Zero Never Looked So Good

By Elle O’Casey

Union Arena is making progress toward becoming the nation’s first net-zero hockey rink.

This week, I sat down to talk with Harold Mayhew, a local architect who owns Bear Mountain Design AC, LTD in Barnard and the president of the Union Arena Board of Directors. Harold and the Union Arena the board are part of a team of local community leaders helping turn Union Arena into the first net zero hockey rink in North America. He and his team recently received a $109,000 sustainability incentive from Efficiency Vermont and a sustainability award from Sustainable Woodstock.

How did the idea for a net zero hockey rink in Woodstock begin?

I’ve always been interested in energy efficiency. The idea for the rink first began about half dozen years ago after I designed the first LEED certified ice rink in North America for a college in Maine. After LEED I set my sights on the next step in rink sustainability.

When we originally built Union Arena, it was one of most efficient year-round rinks in the state. But as time passed, the facility aged and equipment wasn’t functioning the way it once had. After completing the LEED rink in Maine, I had a vision of building a rink that had no net annual cost for electricity or fuel. I wanted to figure out a way to make the rink function without having annual bills for fuel and electricity, as these costs amount for a third of annual operations budget for the rink.

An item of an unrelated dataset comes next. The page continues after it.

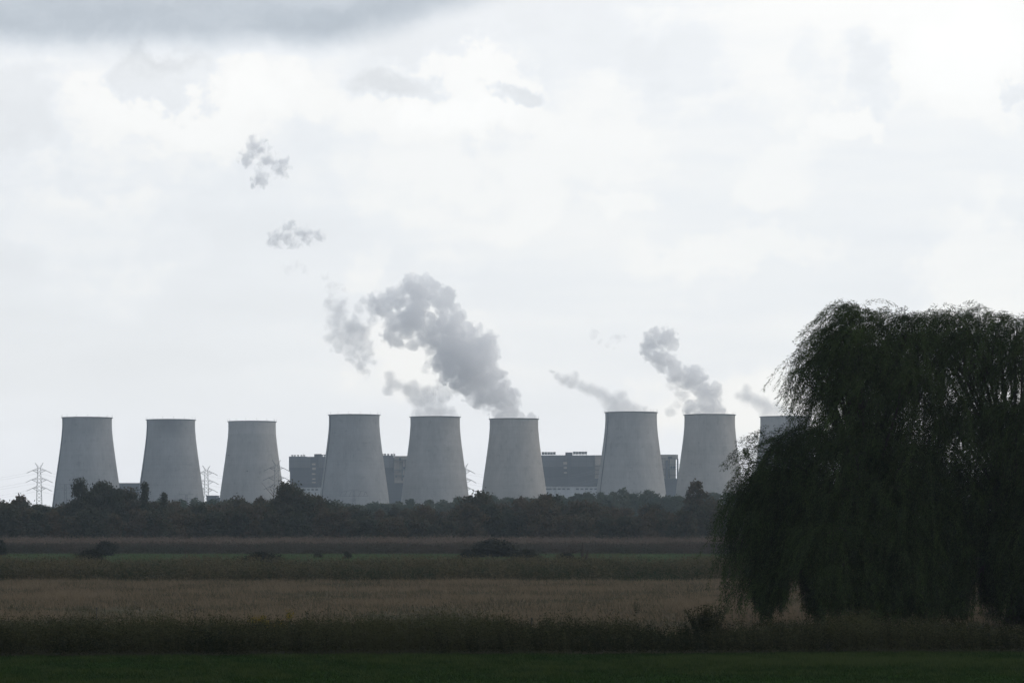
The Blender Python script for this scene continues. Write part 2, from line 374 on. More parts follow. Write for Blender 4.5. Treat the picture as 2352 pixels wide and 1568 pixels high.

About five years ago, I spoke to a group of local rink supporters about creating a rink that was essentially self-sustaining. Union Arena had never taken any tax revenue or asked for any taxes to be put toward its maintenance. We didn’t want to be a tax burden in the community. The same goes for constructing a net zero facility. We want to be able to build this without asking for tax revenue.

I worked with the Union Arena Board of Directors to draft the initial idea to create a net zero rink. I volunteered to be the architect and donate all my time toward the design and construction of the rink, using what I learned over the years building rinks for increased energy efficiency.

Can you tell me a little more about the project timeline going forward?

Construction of the rink is split it into four phases. The reason for this is that it is be easier to break it into smaller chunks of work and fundraise for each phase. We completed the first phase and are already saving 30% on our electricity use. We’ll cut electricity use a lot more in the next three phases. We received funding from Efficiency Vermont and many donations from community members. We’ll be putting these funds toward the next phase of construction scheduled to start in 2018. This phase will be critical because it will focus on the fossil fuel side of the equation, reducing our fossil fuel consumption by well over 50%.

The final phases will include systems integration and renewable energy sources. Through the use of newly available computerized digital controls to comprehensively monitor the fuel systems and electrical refrigeration systems to optimize these systems creating greater efficiency.

The renewable energy source will most likely be solar PV. This installation would offset about a third of our electrical consumption, which is about equal to the amount already achieved in phase one. We wanted to target reductions in consumption prior to installing solar because it is important to reduce overall energy consumption and the carbon footprint.

How has the community been involved so far?

There has been tremendous support. Dozens and dozens of community members have donated to the project. The Union Arena board and staff are working to realize this dream of a net zero facility. The project is far bigger than just me. It absolutely could not have happened without such an incredible team and community committed to seeing this through.

How can people donate to this work?

The overall target for the next phase of work is $600,000. We have already raised approximately $400,000 and have another $200,000 to raise before the end of the year. The great thing about this project is that it has support from a wide swath of the community. We’ve received small and large donations from $10 to over $100,000. All are welcome and helpful. Everything counts and every little penny helps us get closer to realizing our goal. If someone would like to donate, all they need to do is send a check to Union Arena made out to the Union Arena Sustainability Campaign.

I would like to thank all those who have already donated and thank the great team working on this project together.